Did you know that in the mid-1990s, during the disastrously counterproductive “deregulation hysteria” that gripped the country, Congress made it much more difficult for defrauded investors to bring any kind of legal action? (Read more here.) That law was called the Private Securities Litigation Reform Act. Interestingly, another thing the PSLRA did was to allow researchers to start tracking securities fraud settlement data. Since 1996, Stanford Law School and Cornerstone Research have been doing just that. Let me just say, if you thought that the economic collapse would have led to a steady increase in securities fraud cases, you would be wrong. Sort of. Cornerstone’s new study came out today and here is what researchers found:
The number and size of securities fraud settlements that won final U.S. court approval fell in 2011 to the lowest in a decade, amid a drop in cases linked to accounting problems and U.S. Securities and Exchange Commission enforcement activity.
According to a study being released on Wednesday by Stanford Law School and Cornerstone Research, courts in 2011 approved 65 such settlements totaling a mere $1.36 billion, down from 86 settlements totaling $3.21 billion a year earlier.
The dollar amount is less than half the $2.78 billion recovered in 2003, which had been the lowest since the adoption the prior year of the Sarbanes-Oxley corporate governance law.
Sarbanes-Oxley, you may recall, was enacted after the Enron disaster despite the U.S. Chamber of Commerce's furious lobbying against it, saying “an accounting error should never be seen as a crime,” and “[b]usiness should stop apologizing for being the one institution in America that really works.” Uh huh. Actually, the law that eventually passed was considered by many to be pretty watered-down and certainly, it did nothing to prevent the financial collapse a few years later. But back to those securities fraud cases.
It does seem very unlikely that defrauded investors would simply have stopped being enraged, but that’s not really what has happened. In fact, one of the Cornerstone authors told the New York Times that the 2011 stats were “an anomaly,” and “we already see some signs that in 2012, this trend will be reversing.” Specifically,
[L]arge settlements involving American International Group Inc. and other companies, as well as increased SEC enforcement activity, may make 2012 a more rewarding year for investors.

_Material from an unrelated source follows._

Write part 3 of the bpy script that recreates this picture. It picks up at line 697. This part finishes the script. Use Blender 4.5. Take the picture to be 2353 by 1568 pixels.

Settlement totals for 2012 will include AIG's $725 million settlement to resolve claims accusing the insurer of accounting fraud and stock price manipulation.
Other accords topping $100 million that may also be included are with Lehman Brothers Holdings Inc.; wireless equipment company Motorola Solutions Inc.; National City Corp, a bank now owned by PNC Financial Services Group Inc.; and private education company Apollo Group Inc.
But while 2011 may have been a year of “weaker” cases, it also true that today it has become more difficult to bring cases due in part to “tougher standards of proof imposed upon by the U.S. Supreme Court and market instability that has made it more difficult for shareholders filing suit to say they weren’t aware of the inherent risk of investing.”
Something to keep our eye on, for sure.